Can I run either fridge off a portable power station?

Yes. Both run on 12V/24V DC or 110-240V AC, so a portable power station runs either one at camp, and your vehicle's socket runs it while you drive. The smaller, highly efficient Dometic draws less energy, so a given battery runs it longer between charges. The larger Iceco keeps more food cold but needs a bigger power budget — size your battery and solar accordingly if you plan to run it off-grid for several days. Pre-chilling on wall power, packing it full, and keeping it out of the sun all stretch the runtime on either fridge.

How much power does a 12V compressor fridge use?

Less than most people expect, because the compressor cycles off once the box reaches temperature rather than running constantly. Dometic states the CFX3 45 uses less than a 60-watt light bulb in typical conditions. Real draw depends on ambient heat, how full the fridge is, and the target temperature you set. Pre-chilling on wall power before you leave, packing it full so cold mass holds temperature, keeping it out of direct sun, and using an insulated cover all cut compressor run time and save meaningful battery over a multi-day trip.
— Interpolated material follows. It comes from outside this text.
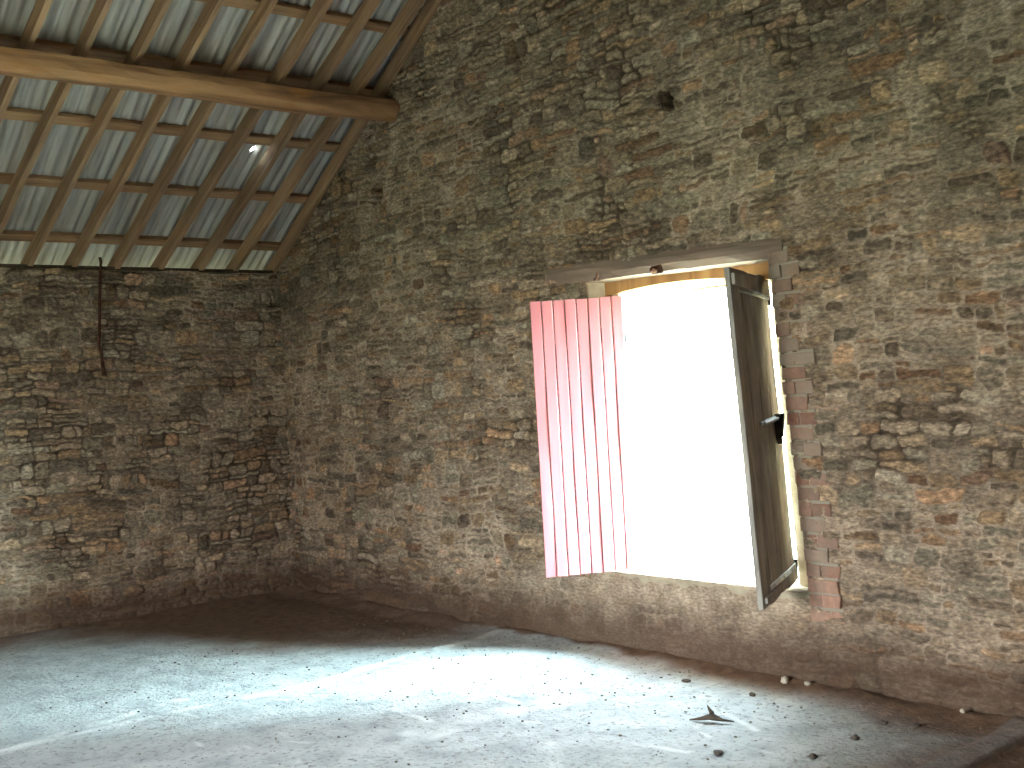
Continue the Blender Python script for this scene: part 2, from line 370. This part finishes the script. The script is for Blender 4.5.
# ------------------------------------------------------------------ low eave wall on the left
def eave_wall():
    y = axis([(BACK, -3.3, .2), (-3.3, .0, .009), (.0, .5, .1)]); z = axis([(-.12, 2.72, .0085)])
    Y, Z = np.meshgrid(y, z, indexing='ij')
    h, T, HU, MO, cov = stones(Y, Z, 37)
    MO = np.clip(MO + .3 * np.clip(cov - .3, 0, 1), 0, 1)
    Zt = Z + np.where(Z > 2.70, .012 * vnoise(Y, Z, .15, 3), 0)
    co = np.stack([h, Y, Zt], -1).reshape(-1, 3); f = gridfaces(*Y.shape)
    A = np.stack([T, HU, MO, np.clip(.5 + .5 * cov, 0, 1)], -1).reshape(-1, 4)
    b = len(co); co = np.vstack([co, [(-.22, BACK, 2.70), (-.22, .5, 2.70), (-.45, .5, 2.53), (-.45, BACK, 2.53), (-.45, .5, -.12), (-.45, BACK, -.12), (0, BACK, 2.72), (0, .5, 2.72)]])
    f = np.vstack([f, np.array([(6, 7, 1, 0), (0, 1, 2, 3), (3, 2, 4, 5)]) + b])
    return npmesh('wall_left', co, f, {'stone': np.vstack([A, np.tile([.5, .5, .3, 1], (8, 1))])})
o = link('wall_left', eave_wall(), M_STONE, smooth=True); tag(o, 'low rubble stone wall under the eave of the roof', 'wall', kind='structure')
b = MB(); b.box(-.20, BACK, 2.715, -.015, .3, 2.752)
o = b.build('trim_1', M_PLATE, bevel=.006); tag(o, 'dark timber wall plate along the top of the low wall', 'wall plate', kind='structure')

# walls of the barn out of the frame
b = MB(); b.box(ROOM, BACK - .4, -.12, ROOM + .4, .5, 2.8)
tag(b.build('wall_front', M_PLAINWALL), 'far eave wall of the barn opposite the low wall', 'wall', kind='structure')
b = MB(); yb0, yb1 = BACK - .4, BACK
b.box(-.45, yb0, -.12, FILL_OPENING[0], yb1, 2.72); b.box(FILL_OPENING[1], yb0, -.12, ROOM + .4, yb1, 2.72); b.box(FILL_OPENING[0], yb0, FILL_OPENING[2], FILL_OPENING[1], yb1, 2.72)
b.loft([[(-.45, yb0, 2.72), (ROOM + .4, yb0, 2.72), (RIDGE, yb0, ZB + OFF + KR * RIDGE - .01)], [(-.45, yb1, 2.72), (ROOM + .4, yb1, 2.72), (RIDGE, yb1, ZB + OFF + KR * RIDGE - .01)]])
tag(b.build('wall_back', M_PLAINWALL), 'back wall of the barn with an opening added for fill light', 'wall', kind='structure')

# ------------------------------------------------------------------ floor
def floor_mesh():
    x = axis([(-.5, 0, .1), (0, 7.2, .014), (7.2, ROOM + .2, .15)]); y = axis([(BACK - .4, -4.2, .15), (-4.2, -.0, .014), (0, .3, .1)])
    X, Y = np.meshgrid(x, y, indexing='ij')
    h = .010 * vnoise(X, Y, .9, 1) + .006 * vnoise(X, Y, .3, 2) + .003 * vnoise(X, Y, .08, 4) + .0015 * vnoise(X, Y, .035, 6)
    pale = np.zeros_like(h)
    def seg(x0, y0, x1, y1, wd, s, rise=0.):
        nonlocal pale, h
        dx, dy = x1 - x0, y1 - y0; L2 = dx * dx + dy * dy
        wx = X + .03 * vnoise(X, Y, .25, s); wy = Y + .03 * vnoise(X, Y, .25, s + 1)
        t_ = np.clip(((wx - x0) * dx + (wy - y0) * dy) / L2, 0, 1); d = np.hypot(wx - x0 - t_ * dx, wy - y0 - t_ * dy)
        k = sstep(wd * 1.5, wd * .5, d) * np.clip(.62 + .75 * vnoise(X, Y, .10, s + 2), 0, 1)
        pale = np.maximum(pale, k); h = h + rise * sstep(wd * 1.6, 0, d)
    seg(2.87, -.05, 3.04, -1.65, .045, 20, .012); seg(3.04, -1.65, 3.05, -3.4, .03, 24, .006)
    seg(2.79, -2.27, 3.10, -3.5, .04, 28, .006)
    seg(3.70, -1.17, 4.30, -1.15, .03, 32); seg(3.90, -1.60, 4.28, -1.64, .022, 36)
    seg(4.46, -.95, 4.44, -1.45, .10, 40); seg(4.44, -1.45, 4.52, -1.95, .07, 44); seg(4.52, -1.74, 4.40, -1.80, .07, 48)
    seg(5.30, -1.25, 5.55, -1.20, .02, 52); seg(5.25, -.60, 5.55, -.75, .02, 56); seg(5.0, -1.5, 5.3, -1.75, .03, 60)
    for i in range(34):                                      # small patches of worn lime
        px, py = random.uniform(2.9, 5.8), random.uniform(-2.6, -.25); a = random.uniform(-.5, .5); l = random.uniform(.04, .2)
        seg(px, py, px + l * math.cos(a), py + l * math.sin(a), random.uniform(.005, .014), 70 + 3 * i)
    # reddish earth swept against the gable and over the right end
    dw = -Y + .05 * vnoise(X, Y, .35, 8) + .025 * vnoise(X, Y, .1, 9)
    band = .06 + .12 * sstep(3.6, 5.2, X) + .22 * sstep(5.2, 6.4, X)
    earth_and_shade = sstep(band * 1.6, band * .3, dw)
    earth_and_shade = np.maximum(earth_and_shade, sstep(5.9, 6.5, X + .12 * vnoise(X, Y, .3, 10)) * .85)
    earth_and_shade = np.maximum(earth_and_shade, .95 * sstep(.8, 0, X - .25 * vnoise(X, Y, .4, 12)))
    earth_and_shade = np.maximum(earth_and_shade, .96 * sstep(-.45, .55, (Y + 2.45) - .70 * (X - .118) + .30 * vnoise(X, Y, .7, 16) + .15 * vnoise(X, Y, .2, 17)) * sstep(3.1, 2.3, X))  # earth brown also paints the shade behind the left shutter into the corner
    h = h + .03 * sstep(.22, 0, -Y) * (1 + .6 * vnoise(X, Y, .12, 14)) + .03 * sstep(.25, 0, X)
    strip = sstep(6.36, 6.38, X) * sstep(6.50, 6.485, X); h = h + .010 * strip; earth_and_shade = earth_and_shade * (1 - .40 * strip * (.6 + .4 * vnoise(X, Y, .2, 15)))
    h = h - .022 * sstep(6.49, 6.51, X) * sstep(7.2, 7.0, X) * sstep(.05, -.05, Y); earth_and_shade = np.maximum(earth_and_shade, sstep(6.49, 6.5, X))
    A = np.stack([pale * .8, np.clip(earth_and_shade, 0, 1), 0 * h, 0 * h + 1], -1).reshape(-1, 4)
    return npmesh('floor', np.stack([X, Y, h], -1).reshape(-1, 3), gridfaces(*X.shape), {'ground': A}), (x, y, h)
me, (FX, FY, FH) = floor_mesh()
o = link('floor', me, M_FLOOR, smooth=True); tag(o, 'dusty earth and lime floor of the empty barn', 'floor', kind='structure')
def fz(x, y):
    return float(FH[min(np.searchsorted(FX, x), len(FX) - 1), min(np.searchsorted(FY, y), len(FY) - 1)])

# ------------------------------------------------------------------ window: splayed reveals, sill, frame
b = MB()
for i in range(12):       # right reveal, splayed and leaning with the jamb
    z0 = SILL - .06 + (HEAD + .06 - SILL) * i / 12; z1 = SILL - .06 + (HEAD + .06 - SILL) * (i + 1) / 12
    ja, jb = float(jamb(z0)), float(jamb(z1))
    b.quad((ja + .035, .012, z0), (ja - .115, .20, z0), (jb - .115, .20, z1), (jb + .035, .012, z1))
    b.quad((ja - .115, .20, z0), (5.16, .53, z0), (5.16, .53, z1), (jb - .115, .20, z1))
b.quad((WX0 - .03, .012, SILL - .06), (3.93, .17, SILL - .06), (3.93, .17, HEAD + .06), (WX0 - .03, .012, HEAD + .06))
b.quad((3.93, .17, SILL - .06), (3.85, .53, SILL - .06), (3.85, .53, HEAD + .06), (3.93, .17, HEAD + .06))
o = b.build('trim_2', M_REVEAL); tag(o, 'lime plastered splayed reveals of the window opening', 'window reveal', kind='structure')
# sill: rough mortar bed
b = MB(); rows = []
xs = np.linspace(WX0 - .04, 5.33, 60); ys = [.004, -.004, .02, .08, .2, .36, .54]; zs_ = [SILL - .05, SILL - .008, SILL + .002, SILL + .0, SILL - .005, SILL - .012, SILL - .02]
X = np.array([xs] * len(ys)).T; Yv = np.array([ys] * len(xs)); Zv = np.array([zs_] * len(xs)) + .005 * vnoise(X, Yv, .09, 5)
me = npmesh('trim_3', np.stack([X, Yv + .004 * vnoise(X, Zv, .07, 6), Zv], -1).reshape(-1, 3), gridfaces(*X.shape))
o = link('trim_3', me, M_SILL, smooth=True); tag(o, 'rough mortar sill of the window', 'window sill', kind='structure')
# frame: two posts and an arched head board
b = MB(); b.box(3.90, .12, SILL - .02, 3.965, .20, 2.16); 
b.quadbox([(5.115, .19, SILL - .03), (5.185, .19, SILL - .03), (5.185, .25, SILL - .03), (5.115, .25, SILL - .03), (5.04, .19, 2.2), (5.12, .19, 2.2), (5.12, .25, 2.2), (5.04, .25, 2.2)])
arch = lambda x: 2.114 + .040 * (1 - ((x - 4.35) / .60) ** 2)
rings = []
for i in range(25):
    x = 3.86 + (5.12 - 3.86) * i / 24; zz = arch(x)
    rings.append([(x, .105, zz), (x, .53, zz - .012), (x, .53, 2.30), (x, .105, 2.30)])
PB = b.v[:16], b.f[:12]
b2 = MB(); b2.v, b2.f = PB
b.v = []; b.f = []; b.loft(rings)
o = b.build('window_1', M_FRAME, bevel=.004); b2.build('post', M_REVEAL, o, bevel=.004); tag(o, 'orange brown window frame with a slightly arched head', 'window frame', kind='structure')
# lintel
me = timber('lintel', 1.82, .30, .135, 21, .09, .005, .35)
o = link('lintel', me, M_LINTEL, smooth=False); o.location = (3.47, .137, 2.278); o.rotation_euler = (0, math.radians(.8), 0)
tag(o, 'weathered pinkish brown timber lintel above the window', 'lintel', kind='structure')

# brick jamb on the right of the opening
def brick_jamb():
    b = MB(); rs = random.Random(5); col = []
    z = .335; i = 0
    while z < 2.19:
        hgt = .064 + rs.uniform(-.004, .004); z1 = z + hgt
        j = float(jamb(z)); xi = j + rs.uniform(-.004, .012) + (.0 if i % 2 else .008); xo = j + (.205 if z < .6 else (.20 if i % 2 else .145)) + rs.uniform(-.02, .02)
        cuts = [xi, xi + (xo - xi) * (.42 if i % 2 else .98), xo] if i % 2 or z < .6 else [xi, xo]
        for q in range(len(cuts) - 1):
            x0, x1 = cuts[q] + (0 if q == 0 else .005), cuts[q + 1] - (.004 if q < len(cuts) - 2 else 0)
            if x1 - x0 < .02: continue
            pr = -.004 + rs.uniform(-.006, .005); t = rs.random() * (.65 if z > .5 else .4) + (.0 if z > .5 else .55)
            d = [rs.uniform(-.005, .005) for _ in range(12)]
            sp = .08
            P = [(x0 + d[0], pr + d[1] * .6, z + d[2] * .5), (x1 + d[3], pr + d[4] * .6, z + d[5] * .5), (x1 + d[3], .10, z), (x0 - sp, .10, z),
                 (x0 + d[6], pr + d[7] * .6, z1 + d[8] * .5), (x1 + d[9], pr + d[10] * .6, z1 + d[11] * .5), (x1 + d[9], .10, z1), (x0 - sp, .10, z1)]
            b.quadbox(P); col += [(t, .5, rs.choice([0, .15, .3, .6]) if z < 1.5 else rs.choice([.2, .5, .7, .85]), 1)] * 8
        # mortar joint
        x0, x1 = xi + .022, xo - .004; P = [(x0, .001, z1 - .004), (x1, -.004, z1 - .004), (x1, .09, z1 - .004), (x0 - .07, .09, z1 - .004), (x0, .001, z1 + .014), (x1, -.004, z1 + .014), (x1, .09, z1 + .014), (x0 - .07, .09, z1 + .014)]
        b.quadbox(P); col += [(.5, .5, 1, 1)] * 8
        z = z1 + .010 + rs.uniform(0, .004); i += 1
    me = b.mesh('trim_4'); at = me.attributes.new('stone', 'FLOAT_COLOR', 'POINT'); at.data.foreach_set('color', np.array(col, np.float32).ravel()); return me
o = link('trim_4', brick_jamb(), M_BRICK); m = o.modifiers.new('worn', 'BEVEL'); m.width = .005; m.segments = 2
tag(o, 'toothed red brick jamb to the right of the window', 'brick jamb', kind='structure')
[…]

Do I still need ice with a 12V fridge?

No — that is the whole point of buying one. Both the Dometic CFX3 45 and the Iceco VL60 are true compressor refrigerators that hold a set temperature and can even freeze, so you are done buying bagged ice and pouring off meltwater every morning. You just need a 12V source — your vehicle, a power station, or shore power — to keep them running. It is a genuine upgrade over an ice cooler in every way except upfront cost, and over a few seasons of not buying ice it starts to pay for itself while keeping your food properly cold and dry.